Thursday, September 14, 2006

Hick Alert

I may not have traveled much, in my life. I don't consider myself particularly worldly, but as a friend of mine used to say, "I have been to two county fairs and a goat ropin", so I'm not completely unsophisticated, either.

So, it is with a great deal of amusement that my kids and I recall an experience we had one year in Springfield, MO. It was fall, and Kelley was entering Drury College as a freshman, so we were moving her and all her belongings in two cars, and planned to stay overnight and get her settled in.

I had made a reservation at the new Holiday Inn Plaza hotel, which was fairly close to the college. It was one of the biggest hotels in Springfield at the time, and was able to host conventions. Really, a rather upscale Holiday Inn.

We parked the cars, and I grabbed the plant I was giving her for her room (a shamrock), and my extra pair of shoes in case we went to dinner someplace where I might not want to wear sneakers, and Kelley and Jay carried our bags and we trooped into the lobby, and WOW! It was just beautiful! The lobby was an atrium, with comfortable chairs and a lounge in one area.

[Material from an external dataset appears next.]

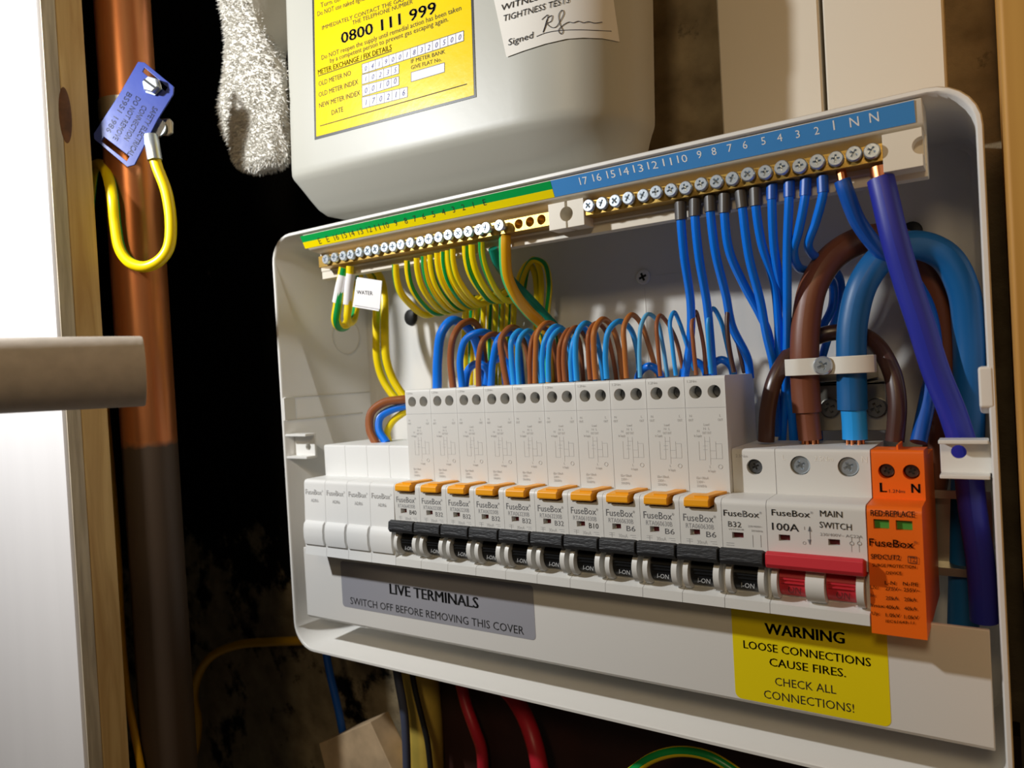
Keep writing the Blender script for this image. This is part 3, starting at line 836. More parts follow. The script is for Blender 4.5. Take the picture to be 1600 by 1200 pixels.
t = MB(); t.text('I-ON', (X + 7.0, -0.95, -35.6), (X + 12.2, -0.95, -35.6), 1.8, Vector((0, 0.25, 0.97)), 0.0, Vector((0, -0.5, 0.4))); t.build('on_mark', 'pale_print', dr)
t = MB(); ctext(t, c3, K, -0.2, [('FuseBox®', 108, 514, 320, 527, 34, 0.006), ('B32', 133, 574, 206, 580, 30, 0.006), ('WTM32B', 135, 592, 220, 596, 8, 0), ('230/400V~', 243, 577, 323, 582, 10, 0), ('50/60Hz', 262, 602, 325, 606, 10, 0)])
p = at(*c3(145, 670), -0.2); t.box(p.x - 1.6, p.x + 1.6, -0.22, -0.15, p.z - 0.6, p.z - 0.45).box(p.x - 1.6, p.x + 1.6, -0.22, -0.15, p.z + 0.3, p.z + 0.45)
for x in (268, 312):
    a = at(*c3(x, 622), -0.2); b2 = at(*c3(x, 688), -0.2); t.box(a.x - .07, a.x + .07, -0.22, -0.15, b2.z, a.z)
t.build('printed_text', 'grey_print', mc)
t = MB(); ctext(t, c3, K, YM - 0.1, [('2.5Nm', 175, 192, 240, 194, 16, 0)]); t.build('torque_mark', 'pale_print', mc)

# main switch
X = 270.0; W2 = 35.8
ms = thing('main_switch', 'wide white main switch with a red double lever, marked 100A', 'main switch', (X + 18, 30, -44.2))
wa = win(c3, 412, 475, 620, 655, -0.2); wb = win(c3, 685, 750, 645, 680, -0.2)
s1_ = at(*c3(530, 238), YM); s2_ = at(*c3(796, 246), YM)
bd = MB().px(body_profile(YM, ZM), X + 0.1, X + W2 + 0.1)
finish(cut(bd, [MB().cyl((s1_.x, YM - 5, s1_.z), (0, 1, 0), 3.95, 11, 28), MB().cyl((s2_.x, YM - 5, s2_.z), (0, 1, 0), 3.95, 11, 28), MB().box(wa[0], wa[1], -3, 2.4, wa[2], wa[3]), MB().box(wb[0], wb[1], -3, 2.4, wb[2], wb[3])], 'body', ORG[ms.name]), 'body', 'breaker_plastic', ms, 0, 35, ORG[ms.name])
for s_ in (s1_, s2_):
    q = Vector((s_.x, YM + 2.6, s_.z))
    finish(cross_head(3.7, 1.6, 'terminal_screw', q, 1.3), 'terminal_screw', 'zinc', ms, 0, 35, q).location = (q - ORG[ms.name]) * S
ck = MB(); cheek(ck, X + 1.5, X + 3.7); cheek(ck, X + 14.2, X + 21.0); cheek(ck, X + 32.0, X + 34.6)
ck.box(X + 0.1, X + 1.5, 2.5, 9, -39, -25).box(X + 34.6, X + W2 + 0.1, 2.5, 9, -39, -25); ck.build('lever_guard', 'breaker_plastic', ms)
iw = MB().box(wa[0] + .2, wa[1], 1.9, 2.4, wa[2], wa[3]).box(wb[0] + .2, wb[1], 1.9, 2.4, wb[2], wb[3]); iw.build('indicator_window', 'dark_red', ms)
lb = MB(); ld = MB(); lever(lb, ld, X + 0.3, X + 35.5, X + 3.9, X + 14.1); l2 = MB(); lever(l2, ld, 0, 1, X + 21.2, X + 31.9)
lv = lb.build('lever', 'red_plastic', ms, bevel=0.6); dr = ld.build('lever_drum', 'red_plastic', lv)
t = MB()
for xx in (X + 6.5, X + 24): t.text('ON', (xx + 0.6, -0.95, -35.8), (xx + 5.4, -0.95, -35.8), 2.8, Vector((0, 0.25, 0.97)), 0.0, Vector((0, -0.5, 0.4)))
t.build('on_mark', 'dark_red', dr)
t = MB(); ctext(t, c3, K, -0.2, [('FuseBox®', 373, 512, 602, 526, 34, 0.006), ('100A', 376, 592, 524, 603, 40, 0.01), ('MAIN', 640, 518, 763, 526, 34, 0.004), ('SWITCH', 638, 580, 815, 596, 34, 0.004), ('230/400V~ AC22A', 641, 624, 875, 640, 16, 0), ('I', 552, 592, 556, 592, 18, 0), ('O', 545, 674, 564, 675, 18, 0)])
a = at(*c3(582, 575), -0.2); b2 = at(*c3(583, 672), -0.2); t.box(a.x - .12, a.x + .12, -0.22, -0.15, b2.z, a.z)
for q, sg in ((a, 1), (b2, -1)): t.add([(q.x - .7, -0.22, q.z - 1.8 * sg), (q.x + .7, -0.22, q.z - 1.8 * sg), (q.x, -0.22, q.z + 0.3 * sg)], [(0, 1, 2)])
for x in (815, 857):
    q = at(*c3(x, 668), -0.2); t.ring((q.x, -0.2, q.z), (0, 1, 0), 0.7, 0.08, 12, 4); q2 = at(*c3(x, 715), -0.2); t.box(q2.x - .07, q2.x + .07, -0.22, -0.15, q2.z, q2.z + 3); t.box(q.x - .07, q.x + .07, -0.22, -0.15, q.z + .7, q.z + 2.6)
t.build('printed_text', 'grey_print', ms)
t = MB(); ctext(t, c3, K, YM - 0.1, [('L', 431, 206, 452, 207, 28, 0), ('2.5Nm', 608, 212, 710, 215, 26, 0), ('N', 870, 220, 900, 222, 33, 0)]); t.build('torque_mark', 'light_emboss', ms)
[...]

We went over to the check-in desk and the clerk looked down his nose at me while I told him my name and that I had a reservation. We went through the usual check-in routine and when we were through, the clerk handed me the key, held up four fingers in front of my face and said very slowly, as if he were explaining to a backward child, "You're on the FOURTH floor." Then he pointed toward the opposite side of the atrium and said, "The elevators are over THERE". It made me feel as though I should shuffle my feet and tug at a forelock. "Thank. You." I said just as slowly.

As we entered the elevator another hotel guest got on with us. Kelley and Jay were already making little snorting noises and trying not to look at me.

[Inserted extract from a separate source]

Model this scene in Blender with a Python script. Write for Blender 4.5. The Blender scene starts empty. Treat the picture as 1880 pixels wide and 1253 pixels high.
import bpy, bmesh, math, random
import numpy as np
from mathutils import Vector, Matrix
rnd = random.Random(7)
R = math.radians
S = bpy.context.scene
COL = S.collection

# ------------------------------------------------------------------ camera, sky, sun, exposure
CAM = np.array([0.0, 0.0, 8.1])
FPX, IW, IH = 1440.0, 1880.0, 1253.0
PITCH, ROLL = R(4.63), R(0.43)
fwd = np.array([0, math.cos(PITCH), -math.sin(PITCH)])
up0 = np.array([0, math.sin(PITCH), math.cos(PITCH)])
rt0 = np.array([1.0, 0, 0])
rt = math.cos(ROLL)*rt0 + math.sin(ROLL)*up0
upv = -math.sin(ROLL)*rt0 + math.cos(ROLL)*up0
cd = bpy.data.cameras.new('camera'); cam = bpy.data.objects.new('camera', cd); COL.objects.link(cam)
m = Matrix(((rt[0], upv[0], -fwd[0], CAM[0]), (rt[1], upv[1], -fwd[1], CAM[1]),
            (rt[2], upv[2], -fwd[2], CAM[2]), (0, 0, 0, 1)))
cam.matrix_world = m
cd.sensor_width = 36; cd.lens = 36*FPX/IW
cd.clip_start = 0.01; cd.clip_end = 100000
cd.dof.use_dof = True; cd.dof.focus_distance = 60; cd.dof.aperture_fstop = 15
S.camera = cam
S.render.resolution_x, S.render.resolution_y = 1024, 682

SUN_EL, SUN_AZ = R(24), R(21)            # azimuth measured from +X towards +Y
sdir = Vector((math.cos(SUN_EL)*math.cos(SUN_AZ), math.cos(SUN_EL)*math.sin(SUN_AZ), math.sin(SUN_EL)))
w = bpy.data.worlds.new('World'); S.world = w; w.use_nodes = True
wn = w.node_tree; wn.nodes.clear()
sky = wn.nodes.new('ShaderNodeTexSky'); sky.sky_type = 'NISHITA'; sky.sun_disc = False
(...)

Then, the man who got on the elevator with us looked at me, with my plant in one hand and my shoes in the other. And, he looked down at my feet! The elevator stopped and he got off and we continued to the fourth floor, with my children gasping helplessly, leaning against the glass walls.

I waited until we got in the room to start sputtering. "Who does that little twerp think he is, anyway? He's a hotel clerk, for heaven's sake. And, that guy in the elevator - well, he almost got a sneaker on his instep!"

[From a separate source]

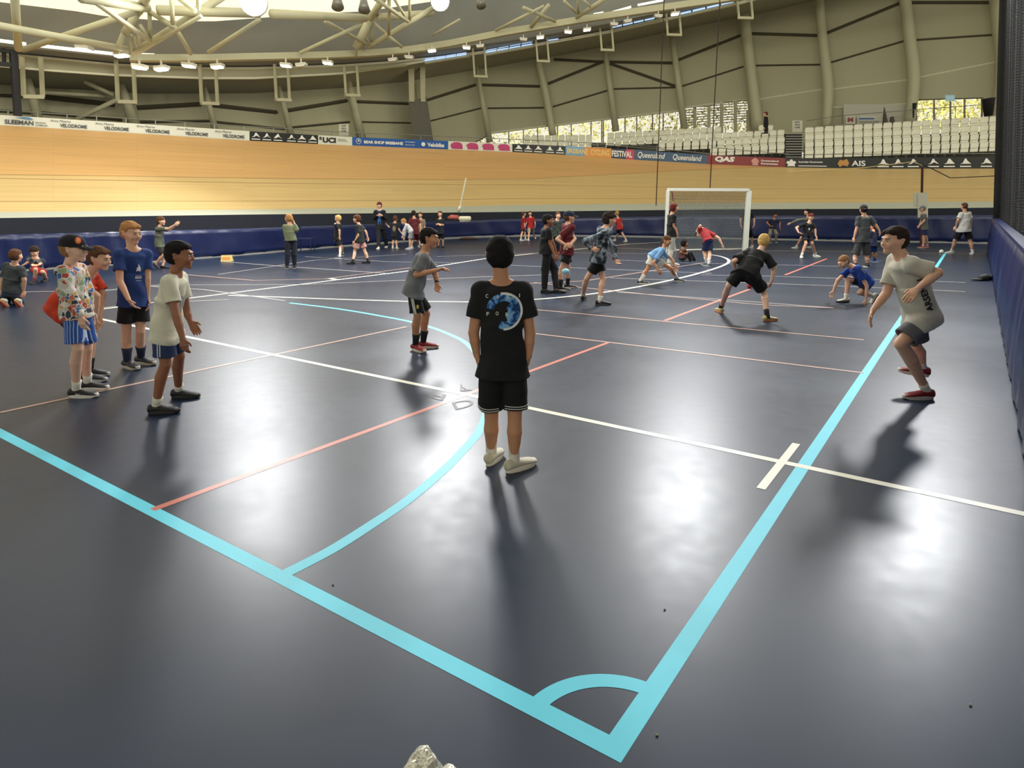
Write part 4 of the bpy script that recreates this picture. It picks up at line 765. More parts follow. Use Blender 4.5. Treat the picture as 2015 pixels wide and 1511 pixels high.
# ================================================================ people: bodies and clothes grown as smooth blended volumes
def _u(v): v = np.asarray(v, float); return v / (np.linalg.norm(v) + 1e-12)
class Vol:
    def __init__(s, lo, hi, h):
        s.h = h; s.lo = np.array(lo, float) - 3 * h; n = np.ceil((np.array(hi) + 3 * h - s.lo) / h).astype(int) + 1
        s.n = n; s.f = np.full(n, 0.2, np.float32)
    def _blk(s, lo, hi, pad):
        a = np.maximum(0, np.floor((np.array(lo) - pad - s.lo) / s.h).astype(int)); b = np.minimum(s.n, np.ceil((np.array(hi) + pad - s.lo) / s.h).astype(int) + 1)
        if np.any(b <= a): return None
        sl = tuple(slice(int(x), int(y)) for x, y in zip(a, b)); g = [s.lo[i] + s.h * np.arange(a[i], b[i]) for i in range(3)]
        X, Y, Z = np.meshgrid(*g, indexing='ij'); return sl, X.astype(np.float32), Y.astype(np.float32), Z.astype(np.float32)
    def _mix(s, sl, d, k, op='add'):
        cur = s.f[sl]
        if op == 'sub':
            if k <= 0: s.f[sl] = np.maximum(cur, -d)
            else: hh = np.clip(0.5 - 0.5 * (cur + d) / k, 0, 1); s.f[sl] = cur * (1 - hh) - d * hh + k * hh * (1 - hh)
        else:
            if k <= 0: s.f[sl] = np.minimum(cur, d)
            else: hh = np.clip(0.5 + 0.5 * (cur - d) / k, 0, 1); s.f[sl] = cur * (1 - hh) + d * hh - k * hh * (1 - hh)
    def cone(s, A, B, r0, r1, k=0.015, cuts=(), op='add', wr=0.0, wf=40.0):
        A = np.array(A, float); B = np.array(B, float); r = max(r0, r1); q = s._blk(np.minimum(A, B) - r, np.maximum(A, B) + r, 0.03 + k)
        if q is None: return
        sl, X, Y, Z = q; d = B - A; L2 = d.dot(d) + 1e-9
        t = np.clip(((X - A[0]) * d[0] + (Y - A[1]) * d[1] + (Z - A[2]) * d[2]) / L2, 0, 1)
        D = np.sqrt((X - A[0] - t * d[0]) ** 2 + (Y - A[1] - t * d[1]) ** 2 + (Z - A[2] - t * d[2]) ** 2) - (r0 + (r1 - r0) * t)
        if wr: D = D - wr * (np.sin(X * wf + 2 * np.sin(Z * wf * .35)) * np.sin(Z * wf * 0.8 + X * 9) + .6 * np.sin(Y * wf * 1.3 + Z * wf * .5))
        for (o, n) in cuts: D = np.maximum(D, (X - o[0]) * n[0] + (Y - o[1]) * n[1] + (Z - o[2]) * n[2])
        s._mix(sl, D, k, op)
    def ell(s, A, B, ax, a0, a1, b0, b1, c=None, k=0.02, cuts=(), op='add', wr=0.0, wf=34.0):
        """tapered elliptical body from A to B; ax lateral axis; a lateral and b fore-aft half widths; c cap length"""
        A = np.array(A, float); B = np.array(B, float); d = B - A; L = np.linalg.norm(d)
        z = d / L if L > 1e-6 else np.array([0, 0, 1.]); ax = np.array(ax, float); ax = _u(ax - z * ax.dot(z)); ay = np.cross(z, ax); r = max(a0, a1, b0, b1)
        c = c or min(b0, b1); q = s._blk(np.minimum(A, B) - r, np.maximum(A, B) + r, 0.03 + k)
        if q is None: return
        sl, X, Y, Z = q; X = X - A[0]; Y = Y - A[1]; Z = Z - A[2]
        lz = X * z[0] + Y * z[1] + Z * z[2]; lx = X * ax[0] + Y * ax[1] + Z * ax[2]; ly = X * ay[0] + Y * ay[1] + Z * ay[2]
        t = np.clip(lz / max(L, 1e-6), 0, 1); ez = np.where(lz < 0, lz, np.maximum(lz - L, 0)); a = a0 + (a1 - a0) * t; b = b0 + (b1 - b0) * t
        K = np.sqrt((lx / a) ** 2 + (ly / b) ** 2 + (ez / c) ** 2) + 1e-6; D = (K - 1) * np.minimum(a, b)
        if wr: D = D - wr * (np.sin(lx * wf + 2 * np.sin(lz * wf * .4)) * np.sin(lz * wf * 0.7 + lx * 12) + .6 * np.sin(lz * wf * 1.1 + lx * 20 + ly * 15))
        for (o, n) in cuts: D = np.maximum(D, (X + A[0] - o[0]) * n[0] + (Y + A[1] - o[1]) * n[1] + (Z + A[2] - o[2]) * n[2])
        s._mix(sl, D, k, op)
    def ball(s, c, r, k=0.01, op='add'): s.cone(c, np.array(c) + 1e-4, r, r, k, op=op)
    def plane(s, o, n):
        q = s._blk(s.lo, s.lo + s.n * s.h, 0); sl, X, Y, Z = q; s.f[sl] = np.maximum(s.f[sl], (X - o[0]) * n[0] + (Y - o[1]) * n[1] + (Z - o[2]) * n[2])
    def mesh(s):
        f = s.f; f[0] = f[-1] = 0.2; f[:, 0] = f[:, -1] = 0.2; f[:, :, 0] = f[:, :, -1] = 0.2
        ins = f < 0; nx, ny, nz = f.shape
        c = np.zeros((nx - 1, ny - 1, nz - 1), np.int8)
        for i in (0, 1):
            for j in (0, 1):
                for k in (0, 1): c += ins[i:nx - 1 + i, j:ny - 1 + j, k:nz - 1 + k]
        I = np.argwhere((c > 0) & (c < 8)); N = len(I); idm = np.full(c.shape, -1, np.int32); idm[I[:, 0], I[:, 1], I[:, 2]] = np.arange(N)
        co = np.array([(i, j, k) for i in (0, 1) for j in (0, 1) for k in (0, 1)]); val = np.stack([f[I[:, 0] + a, I[:, 1] + b, I[:, 2] + d] for a, b, d in co], 1)
        acc = np.zeros((N, 3)); cnt = np.zeros(N)
        for a in range(8):
            for b in range(a + 1, 8):
                if np.abs(co[a] - co[b]).sum() != 1: continue
                m = (val[:, a] < 0) != (val[:, b] < 0); t = val[m, a] / (val[m, a] - val[m, b]); acc[m] += co[a] + t[:, None] * (co[b] - co[a]); cnt[m] += 1
        V = s.lo + s.h * (I + acc / cnt[:, None]); Q = []
        for ax in range(3):
            sa = [slice(1, -1)] * 3; sb_ = [slice(1, -1)] * 3; sa[ax] = slice(0, -1); sb_[ax] = slice(1, None)
            A = ins[tuple(sa)]; B = ins[tuple(sb_)]; E = np.argwhere(A != B); off = np.array([1, 1, 1]); off[ax] = 0; G_ = E + off
            flip = A[E[:, 0], E[:, 1], E[:, 2]]; u, v = [(1, 2), (2, 0), (0, 1)][ax]; q = []
            for (du, dv) in ((0, 0), (-1, 0), (-1, -1), (0, -1)):
                H_ = G_.copy(); H_[:, u] += du; H_[:, v] += dv; q.append(idm[H_[:, 0], H_[:, 1], H_[:, 2]])
            q = np.stack(q, 1); q[~flip] = q[~flip][:, ::-1]; Q.append(q)
        return V, np.concatenate(Q)
def vol_obj(name, vol, m, parent, fn=None):
    V, Q = vol.mesh()
    me = bpy.data.meshes.new(name); me.vertices.add(len(V)); me.vertices.foreach_set('co', V.astype(np.float32).ravel()); me.loops.add(Q.size); me.loops.foreach_set('vertex_index', Q.astype(np.int32).ravel())
    me.polygons.add(len(Q)); me.polygons.foreach_set('loop_start', np.arange(0, Q.size, 4, dtype=np.int32)); me.polygons.foreach_set('use_smooth', np.ones(len(Q), bool)); me.update(calc_edges=True)
    for q in (m if isinstance(m, (list, tuple)) else [m]): me.materials.append(q)
    if fn is not None: me.polygons.foreach_set('material_index', fn(V[Q].mean(1)).astype(np.int32))
    me.validate(); o = bpy.data.objects.new(name, me); COL.objects.link(o); o.parent = parent; o.matrix_parent_inverse = Matrix.Translation(parent.location).inverted()
    o['_'] = 0; del o['_']; return o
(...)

I have since traveled to various states and to Great Britain, and have never been made to feel like such a hick as I was in that Holiday Freakin' Inn in Springfield Freakin' Missouri.

7 comments:

Joy Des Jardins said...

That is too funny Betty. Don't you love it when your kids find you an amusement? If I had a nickel for every time my kids laughed at something I said, did or thought...I'd be living in Trump Towers. Apparently, I'm just the funniest thing...ever. Kids! It's a good thing we love them so much...or they'd be at great risk. Part of the problem is I'm usually laughing right along with them. I have a feeling that's what you do too.

Mari Meehan said...

I'm sorry, I have nothing to say. I'm laughing so hard I'm crying!

Jay said...

That was an absolutely classic day. I remember it so well. I held it in until we got to the room, but by that time I was in pain. That guy on the elevator just about did me in. He couldn't help himself. He couldn't wait until we got and he could make a quick casual look to see if you were wearing shoes. He just looked right down. I'm sure it was involuntary. But it was freaking hilarious. And still is.

gawilli said...

Sometimes the ability of youth to see the humor in things I find intolerable is a good thing. On the other hand, there is some comfort, even if it is only momentary, in flipping someone off.

Newt said...

Too funny, your post was precious as were the comments. I had a total mental image as I was reading your story. Of course Jay was wearing that knitted hat from Kel on his head the whole time.

willi said...

Imagine someone in Springfield being so uppity.

I look like that when I drive with my sneakers on, but carry my cowboy boots into the hotel.

Anonymous said...

This has got to be one of the funniest stories ever! And think of that poor toad...er clerk...you know he's still there doing his best to make himself appear superior.